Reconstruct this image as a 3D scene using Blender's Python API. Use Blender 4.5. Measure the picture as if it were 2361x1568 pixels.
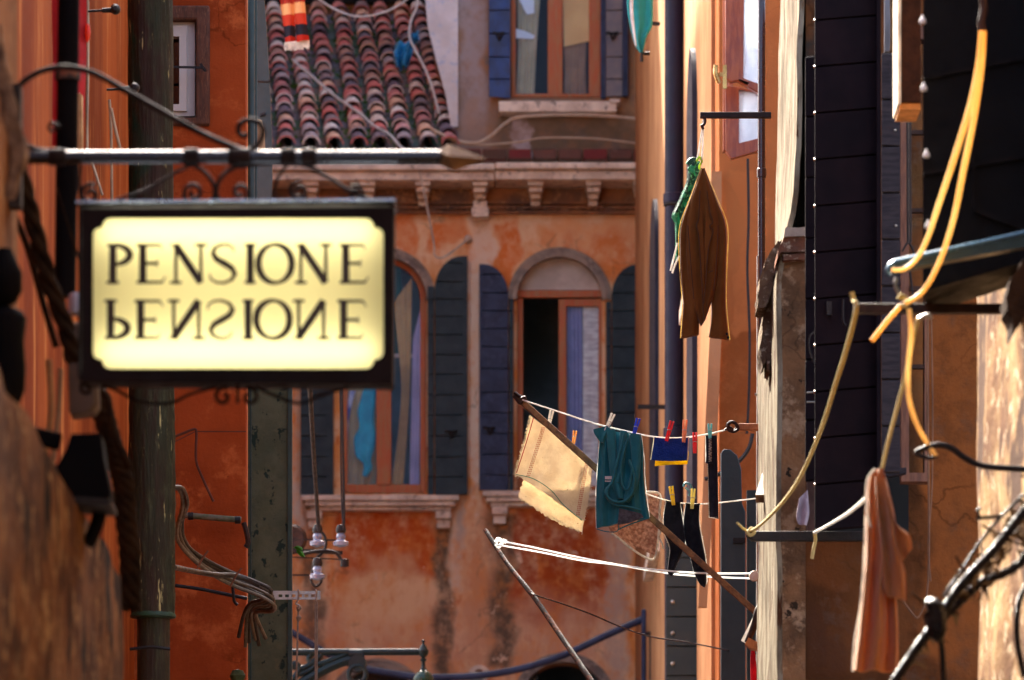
import bpy, math, random
from mathutils import Vector, Matrix, noise
from mathutils.geometry import tessellate_polygon
R = math.radians
random.seed(7)
scene = bpy.context.scene
for o in list(bpy.data.objects): bpy.data.objects.remove(o)
col = scene.collection

# ------------------------------------------------------------------ camera, sky, sun, exposure
K = 0.18 / 2361.0            # tangent per photo unit (photo is 2361 x 1568 units here)
EL = 0.158                   # how far above the horizon the middle of the picture lies
EYE = 1.7
cam = bpy.data.cameras.new('camera'); co = bpy.data.objects.new('camera', cam); col.objects.link(co)
co.location = (0, 0, EYE); co.rotation_euler = (R(90), 0, 0)
cam.lens = 200; cam.sensor_width = 36; cam.shift_y = EL / 0.18
cam.clip_start = .5; cam.clip_end = 4000
cam.dof.use_dof = True; cam.dof.focus_distance = 23.2; cam.dof.aperture_fstop = 7.5; cam.dof.aperture_blades = 7
scene.camera = co
SUN = Vector((-0.36, 1.0, 0.84)).normalized()
w = bpy.data.worlds.new('World'); scene.world = w; w.use_nodes = True
nt = w.node_tree; bg = nt.nodes['Background']
sky = nt.nodes.new('ShaderNodeTexSky'); sky.sky_type = 'NISHITA'; sky.sun_disc = False
sky.sun_elevation = math.asin(SUN.z); sky.sun_rotation = math.atan2(SUN.x, SUN.y)
sky.dust_density = 6.5; sky.ozone_density = 0.0; sky.air_density = 0.35
nt.links.new(sky.outputs[0], bg.inputs[0]); bg.inputs[1].default_value = 0.15
sl = bpy.data.lights.new('sun', 'SUN'); sl.energy = 2.9; sl.angle = R(0.5); sl.color = (1, .93, .80)
so = bpy.data.objects.new('sun', sl); col.objects.link(so)
so.rotation_euler = (-SUN).to_track_quat('-Z', 'Y').to_euler(); so.location = (0, 0, 30)
vs = scene.view_settings; vs.view_transform = 'Standard'; vs.look = 'None'; vs.exposure = 3.2; vs.gamma = 1
scene.render.engine = 'CYCLES'
scene.cycles.max_bounces = 8; scene.cycles.diffuse_bounces = 5; scene.cycles.transparent_max_bounces = 12

def P(x, y, d): return Vector(((x - 1180.5) * d * K, d, EYE + d * (EL + (784 - y) * K)))
def X(x, d): return (x - 1180.5) * d * K
def Z(y, d): return EYE + d * (EL + (784 - y) * K)

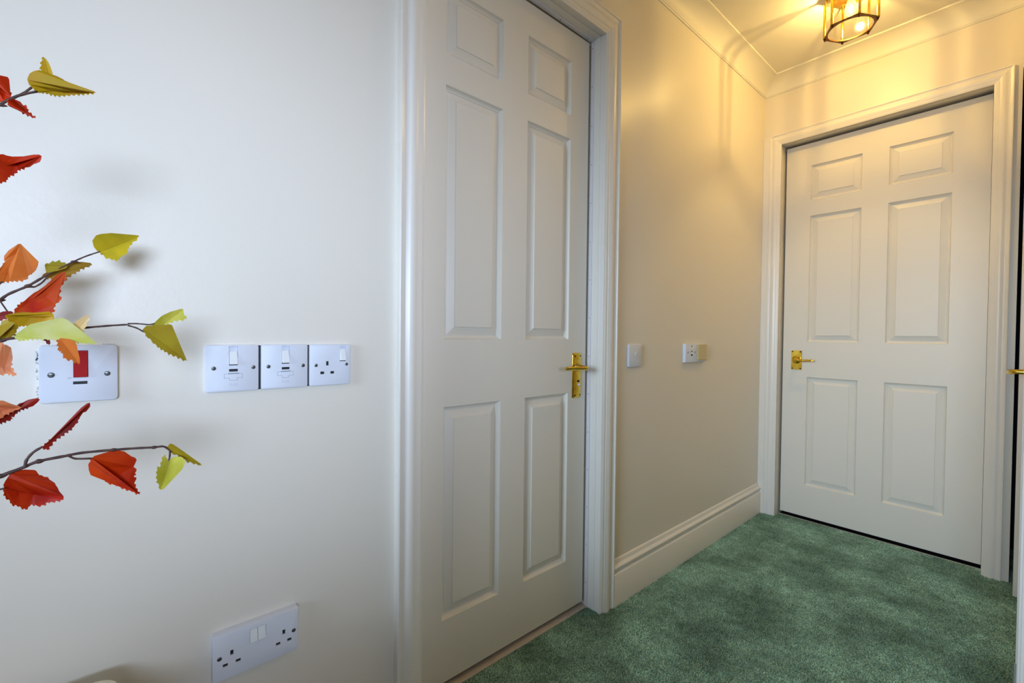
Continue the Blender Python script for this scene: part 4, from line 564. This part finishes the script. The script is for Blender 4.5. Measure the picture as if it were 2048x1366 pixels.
☆ ☆ ☆
- _Problem details_:
Without the pictures, write out the lines from the beginning of the entries through the line with "col = scene.collection".

- _Answer to the task_:
Reconstruct this image as a 3D scene using Blender's Python API. Use Blender 4.5. Measure the picture as if it were 2361x1568 pixels.
import bpy, math, random
from mathutils import Vector, Matrix, noise
from mathutils.geometry import tessellate_polygon
R = math.radians
random.seed(7)
scene = bpy.context.scene
for o in list(bpy.data.objects): bpy.data.objects.remove(o)
col = scene.collection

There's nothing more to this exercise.